The end is near! Kind of. The senior level study of civics will be broken into two classes – government and economics. As seniors it is an exciting time but don’t rush it; there is much to learn and prepare for. On the brink of full immersion into the adult world it is best to be informed. The role of citizen bears great burden and responsibility especially in a country like the United States. My hope is that throughout the semester we will develop a strong sense of our role in government, our rights, our responsibilities, and take a great leap forward towards understanding our own convictions – our strongest beliefs. There are more powerful issues to discuss than one half year allows us to so we will build a foundation and examine issues that matter to you.

Target Skills to Develop:

  • Writing – Expository writing, creating claims, justifying statements with factual evidence from texts.
  • Reading – Critical analysis, text coding and annotating.
  • Social studies literacy elements – Maps, tables, charts, graphs and diagrams.
  • Character – The mental and moral qualities of an individual. Tolerance and empathy will be developed through out study of human history including tragedies and great acts of kinds and sacrifice.

Methods of Instruction:

Throughout this year we will be exploring social studies through many forms. At the senior level, many of the lessons will be based on your inquiry into topics, revolve around discussion and debate, and critical analysis of a variety of texts that challenge you to question your own thoughts and the credibility, bias, and “facts” presented. Be prepared to work from bell to bell every day. Class begins and ends when dismissed.

Key Classroom Policies:

  1. Be respectful of everyone in the classroom (peers, aides, substitutes, guests, administrators, myself, and yourself as well)
  2. Come prepared.
  3. Go to the restroom between periods. You may sign out but if data shows you’re leaving “often” I will be forced to investigate the issue further.
  4. Don’t cheat! It’s just not worth it. If you’re honestly struggling, let me know, we will get through it together!
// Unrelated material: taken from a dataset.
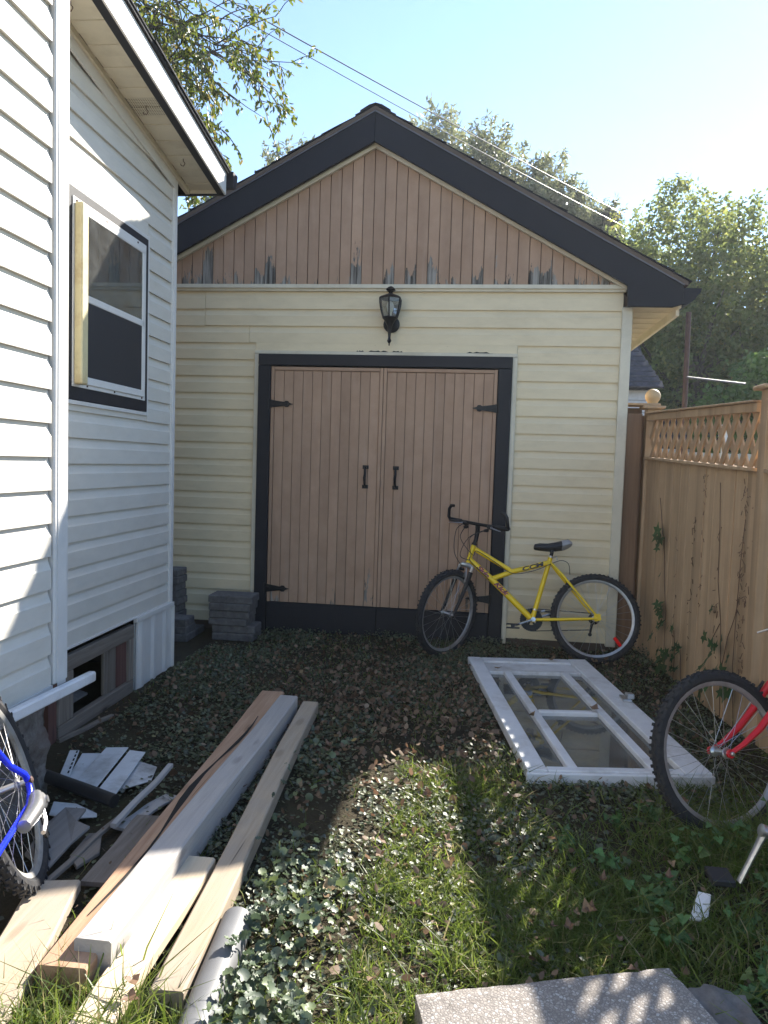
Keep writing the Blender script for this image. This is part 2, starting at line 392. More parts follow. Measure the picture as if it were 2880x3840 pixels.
# rake boards (front face 10 cm ahead of the wall)
AX, AT, AL = -.885, 4.193, 3.965
right = [(AX,5.90,AT),(1.502,5.90,2.862),(1.502,5.90,2.722),(1.43,5.90,2.700),(1.100,5.90,2.703),(1.092,5.90,2.862),(AX,5.90,AL)]
left = [(AX,5.90,AT),(AX,5.90,AL),(-2.86,5.90,2.905),(-2.87,5.90,2.703),(-3.22,5.90,2.703),(-3.27,5.90,2.922)]
m = MB(); m.prism(right, (0,.03,0)); m.build('rake_board', NAVYM, G, bevel=.003)
m = MB(); m.prism([(x-.0015,y,z) for x,y,z in left], (0,.03,0)); m.build('rake_board', NAVYM, G, bevel=.003)
for sx, ex, ez, k in ((1, 1.508, 2.862, .558), (-1, -3.272, 2.922, .533)):
    m = MB(); m.prism([(AX,5.889,AT-.004),(ex,5.889,ez-.004),(ex,5.889,ez+.032),(AX,5.889,AT+.034)], (0,.016,0)); m.build('drip_edge', DRIP, G)
    # strip of cream moulding under the rake board
    e2 = 1.10 if sx > 0 else -2.93
    a = Vector((AX,0,AL)); b = Vector((1.094,0,2.864)) if sx > 0 else Vector((-2.86,0,2.906))
    m = MB(); m.prism([(a.x,5.962,a.z-.022),(b.x,5.962,b.z-.022),(b.x,5.962,b.z+.012),(a.x,5.962,a.z+.012)], (0,.03,0)); m.build('rake_moulding', CREAMT, G)
    m = MB(); m.prism([(a.x,5.93,a.z+.02),(b.x,5.93,b.z+.02),(b.x,5.93,b.z+.03),(a.x,5.93,a.z+.03)], (0,.09,0)); m.build('rake_soffit', CREAMT, G)
# roof deck + shingle courses
for sx, ex, ez in ((1, 1.53, 2.886), (-1, -3.29, 2.946)):
    a = Vector((AX, 5.885, AT+.036)); b = Vector((ex, 5.885, ez)); d = (b-a)
    m = MB(); m.prism([a, b, b+Vector((0,0,-.03)), a+Vector((0,0,-.03))], (0,5.3,0)); deck = m.build('roof', CORE, G)
    nrm = Vector((-d.z, 0, d.x)).normalized(); nrm = nrm if nrm.z > 0 else -nrm
    N = 18
    for i in range(N):
        p = a + d*(i/N); q = a + d*min(1.012, (i+1.14)/N); j = random.uniform(-.010, .008); th = .008+random.uniform(0,.007)
        p = p + nrm*.001 + Vector((0,j,0)); q = q + nrm*(.004+random.uniform(0,.005)) + Vector((0,j,0))
        m = MB(); m.prism([p, q, q+nrm*th, p+nrm*.008], (0,5.32,0)); m.build('shingle_course', SHING, deck)
m = MB(); m.prism([Vector((AX,5.879,AT+.060))+Vector(o) for o in ((-.12,0,-.074),(0,0,-.008),(.12,0,-.074),(.12,0,-.060),(.05,0,-.018),(0,0,-.004),(-.05,0,-.018),(-.12,0,-.060))], (0,5.33,0)); m.build('ridge_cap', SHING, G)
# eave on the right: fascia, gutter, soffit
m = MB(); m.box(1.478, 1.500, 5.932, 11.1, 2.702, 2.86); m.box(1.4785, 1.503, 6.0, 11.1, 2.655, 2.7015); m.build('eave_fascia', CREAMT, G)
m = MB()
gp = [(1.504,2.845),(1.635,2.841),(1.630,2.815),(1.600,2.780),(1.585,2.755),(1.535,2.722),(1.504,2.715)]
m.prism([(a,5.905,b) for a,b in gp], (0,.004,0))
prof = [(1.504,2.845),(1.504,2.716),(1.535,2.723),(1.585,2.756),(1.600,2.781),(1.630,2.816),(1.634,2.841),(1.625,2.841),(1.590,2.786),(1.575,2.760),(1.530,2.728),(1.509,2.722),(1.509,2.845)]
m.prism([(a,5.909,b) for a,b in prof], (0,5.2,0)); m.build('gutter', NAVYM, G)
for i in range(44):
    y0 = 5.935+i*.115
    m = MB(); m.box(1.157, 1.477, y0, y0+.111, 2.712+.003*(i%2), 2.720); m.build('soffit_panel', SOFF, G)
m = MB(); m.box(1.140,1.156, 6.12, 11.0, .05, 2.71); m.build('side_siding', CREAM, G)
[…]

Attendance and Make Up Work:

Students that are absent should do their best to contact me using the class website, email, or phone (call the school!) in effort to find out what assignments they are missing and where they can find the course materials. To begin the year, overdue work will be accepted with no penalties until the fifth late assignment is turned in. After the fifth assignment, overdue work will receive point deductions and ultimately result in phone calls home. This policy is under my discretion and extenuating circumstances are considered as they occur. While homework and content may be completed outside of class I believe the majority of learning comes from in class participation and group activities.

  • Chronic absenteeism will be reflected by the school’s policy.

Course Requirements:

The grading system used will follow the same schedule as noted in your student handbook as determined by the district.
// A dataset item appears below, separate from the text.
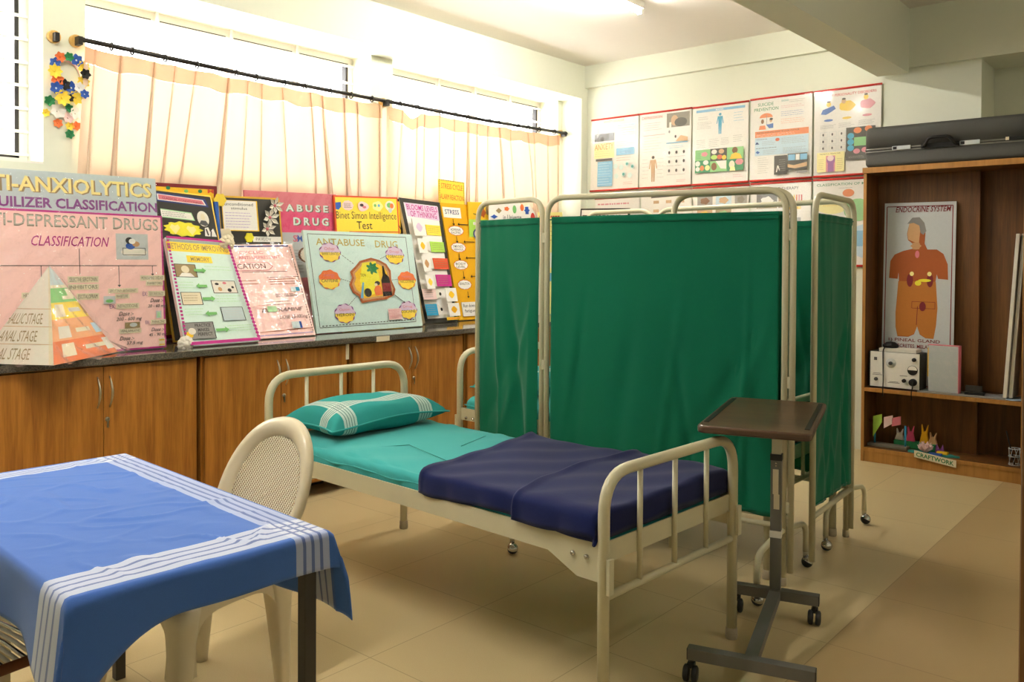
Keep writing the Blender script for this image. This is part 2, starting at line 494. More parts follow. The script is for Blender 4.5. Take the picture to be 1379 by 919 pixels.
def draw(pn, parent, parts, base=.0018):
    """parts: list of (part name, list of drawing calls)"""
    w = base
    for name, calls in parts:
        for group_ in ([[c] for c in calls] if name in ('arrow', 'paper_arrow', 'link_line', 'flow_line', 'pattern', 'caption_pill', 'icon_box', 'face_icon') else [calls]):
            a = Art(pn, w)
            for c in group_: getattr(a, c[0])(*c[1:])
            a.build(name, parent); w = a.w + .0001

# ------------------------------------------------------------------ camera
FPX, YAW, PITCH, ROLL, SHY = 1147.15, .706032, -.014821, .00511885, -88.2002
_f = V((-math.sin(YAW) * math.cos(PITCH), math.cos(YAW) * math.cos(PITCH), math.sin(PITCH)))
_r = V((math.cos(YAW), math.sin(YAW), 0)); _u = _r.cross(_f)
_r, _u = _r * math.cos(ROLL) + _u * math.sin(ROLL), _u * math.cos(ROLL) - _r * math.sin(ROLL)
EYE = V((0, 0, 1.42))
cam = bpy.data.cameras.new('camera'); co = bpy.data.objects.new('camera', cam); COL.objects.link(co)
cam.sensor_width = 36; cam.lens = FPX / 1379 * 36; cam.shift_y = SHY / 1379; cam.clip_start = .02
co.matrix_world = Matrix(((_r.x, _u.x, -_f.x, 0), (_r.y, _u.y, -_f.y, 0), (_r.z, _u.z, -_f.z, EYE.z), (0, 0, 0, 1)))
S.camera = co
# survey of the photograph: the room point seen at a pixel, on a known plane of the room
def ray(x, y): return _r * ((x - 689.5) / FPX) - _u * ((y - 459.5 - SHY) / FPX) + _f
def Xp(x, y, X): d = ray(x, y); return EYE + d * (X / d.x)
def Yp(x, y, Y): d = ray(x, y); return EYE + d * (Y / d.y)
def Zp(x, y, Z): d = ray(x, y); return EYE + d * ((Z - EYE.z) / d.z)

S.view_settings.view_transform = 'Standard'; S.view_settings.look = 'None'
S.view_settings.gamma = 1.; S.view_settings.use_curve_mapping = False
S.view_settings.exposure = 1.7
w = bpy.data.worlds.new('sky'); S.world = w; w.use_nodes = True
w.node_tree.nodes['Background'].inputs[0].default_value = (.97, .985, 1., 1); w.node_tree.nodes['Background'].inputs[1].default_value = 5.5

# ------------------------------------------------------------------ room shell
XW, XP, XB = -5.25, -5.0, -4.77      # window plane, pillar face, beam face
YB, ZC, ZH, ZS = 6.7, 3.3, 2.985, 1.95
mb = MB(); mb.bb(-5.6, 2.4, -2.4, 7.3, -.06, 0, 'floor_tile'); struct(mb.build('floor'))
mb = MB(); mb.bb(-5.6, 2.4, -2.4, 7.3, ZC, ZC + .1, 'ceiling_paint'); struct(mb.build('ceiling'))
mb = MB(); P = 'wall_paint'
mb.bb(-5.45, XP, -2.4, 6.6, 0, ZS, P)
for a, b in ((1.893, 2.119), (4.211, 4.429), (6.53, 6.6), (-2.4, .35)): mb.bb(-5.45, XP, a, b, ZS, ZH, P)
mb.bb(-5.45, XB, -2.4, 6.6, ZH, ZC, P)
mb.bb(-5.45, XB, 6.6, 7.3, 0, ZC, P)
struct(mb.build('wall_left'))
mb = MB()
mb.bb(XB, -1.39, YB, 7.3, 0, ZC, P)
mb.bb(XB, -1.97, YB - .05, YB, 3.09, ZC, P); mb.bb(-1.97, -1.39, YB - .05, YB, 2.87, ZC, P)
mb.bb(-1.39, 2.4, YB - .05, 7.15, 2.87, ZC, P); mb.bb(-1.39, 2.4, 7.12, 7.3, 0, 2.87, P)
struct(mb.build('wall_back'))
mb = MB(); mb.bb(-2.078, -1.858, -2.4, YB - .05, 2.83, ZC, P); struct(mb.build('trim_1'))
mb = MB(); mb.bb(2.2, 2.4, -2.4, 7.12, 0, ZC, P); struct(mb.build('wall_right'))
mb = MB(); mb.bb(-5.0, 2.2, -2.4, -2.2, 0, ZC, P); struct(mb.build('wall_front'))
# wooden door jamb at the right edge of the view
wood('door_wood', (104, 66, 24), (128, 84, 36))
mb = MB(); mb.bb(-.1005, .02, .6, .72, 0, 2.4, 'door_wood'); mb.bb(-.1, .9, .6, .72, 2.4, 2.5, 'door_wood'); mb.bb(.85, .95, .6, .72, 0, 2.5, 'door_wood')
struct(mb.build('door_1', bevel=.004))

# windows: steel frames with glass, grille bars outside
def window(n, y0, y1, mull, z0=ZS, z1=ZH, bars=8):
    root = bpy.data.objects.new('window_%d' % n, None); COL.objects.link(root); struct(root); root.location = (XW, y0, z0)
    mb = MB(); W_ = y1 - y0; H = z1 - z0; m = 'window_paint'
    fw = .045
    for a in (0, W_ - fw): mb.bb(-.03, .03, a, a + fw, 0, H, m)
    mb.bb(-.0305, .0305, fw, W_ - fw, 0, fw, m); mb.bb(-.0305, .0305, fw, W_ - fw, H - fw, H, m)
    for q in mull: mb.bb(-.027, .027, q - y0 - .03, q - y0 + .03, fw - .01, H - fw + .01, m)
    mb.build('window_frame', root)
    mb = MB(); qs = [y0] + list(mull) + [y1]
    for a, b in zip(qs, qs[1:]):
        a0, b0 = a - y0 + (.045 if a == y0 else .03), b - y0 - (.045 if b == y1 else .03)
        mb.bb(-.012, .034, a0, b0, H - fw - .02, H - fw, 'gasket')
        mb.bb(-.012, .034, a0, b0, fw, fw + .012, 'gasket')
    mb.bb(-.012, .034, W_ - fw - .022, W_ - fw, fw, H - fw, 'gasket')
    mb.build('rubber_gasket', root)
    mb = MB()
    for a, b in zip(qs, qs[1:]): mb.bb(-.004, .004, a - y0 + .02, b - y0 - .02, .02, H - .02, 'window_glass')
    mb.build('glass_pane', root)
    mb = MB()
    for i in range(bars):
        z = H * (i + .5) / bars; mb.bb(.036, .05, .0, W_, z - .008, z + .008, m)
    for q in mull: mb.bb(.05, .06, q - y0 - .01, q - y0 + .01, 0, H, m)
    mb.build('grille', root)
    mb = MB(); mb.bb(-.12, .25, 0, W_, -.0, .012, 'window_paint'); mb.build('window_sill', root)
    ld = bpy.data.lights.new('daylight_%d' % n, 'AREA'); ld.shape = 'RECTANGLE'; ld.size = W_; ld.size_y = H
    ld.cycles.is_portal = True
    lo = bpy.data.objects.new('daylight_portal', ld); COL.objects.link(lo)
    lo.matrix_world = Matrix(((0, 0, -1, XW - .16), (1, 0, 0, (y0 + y1) / 2), (0, -1, 0, (z0 + z1) / 2), (0, 0, 0, 1)))
    # portal looks into the room (+x)
    lo.rotation_euler = (0, -PI / 2, 0)
    lo.location = (XW - .16, (y0 + y1) / 2, (z0 + z1) / 2); ld.size = H; ld.size_y = W_
window(1, .35, 1.893, (.86, 1.38))
window(2, 2.119, 4.211, (2.64, 3.16, 3.69))
window(3, 4.429, 6.53, (5.13, 5.58, 6.06))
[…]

The class will be graded on a 0-100 scale and assignments are weighted as shown below:

  • Exams: 15%
  • Current Events & Reading Journals: 20%
  • Papers: 25%
  • Projects: 20%
  • Homework: 20%

Academic Integrity:

Any plagiarism and/or academic dishonesty will be handled in accordance to the school handbook.

Please see me if you have any questions about academic dishonesty including plagiarism.

Course Resources:

Several supplemental resources for students can be found on the class website, ilovesocialstudies.com, to help improve literacy skills and organizational skills.

  • 2.5” binder, D-Ring
  • Binder dividers with labels
  • Loose leaf paper (college or wide ruled)
  • Black/Blue pens
  • Pencils (#2 and colored)
  • 2 Pocket folder
  • Composition Notebook

Final Thoughts:

The study of government is more than just politics. To shake your head and turn your back on domestic and global issues is too easy and leaves communities vulnerable. Being informed, sharing opinions, and standing up for what you believe in requires strength and courage – I hope to see it develop throughout the year.

“What, then, is the government? An intermediary body established between the subjects and the sovereign for their mutual communication, a body charged with the execution of the laws and the maintenance of freedom, both civil and political.”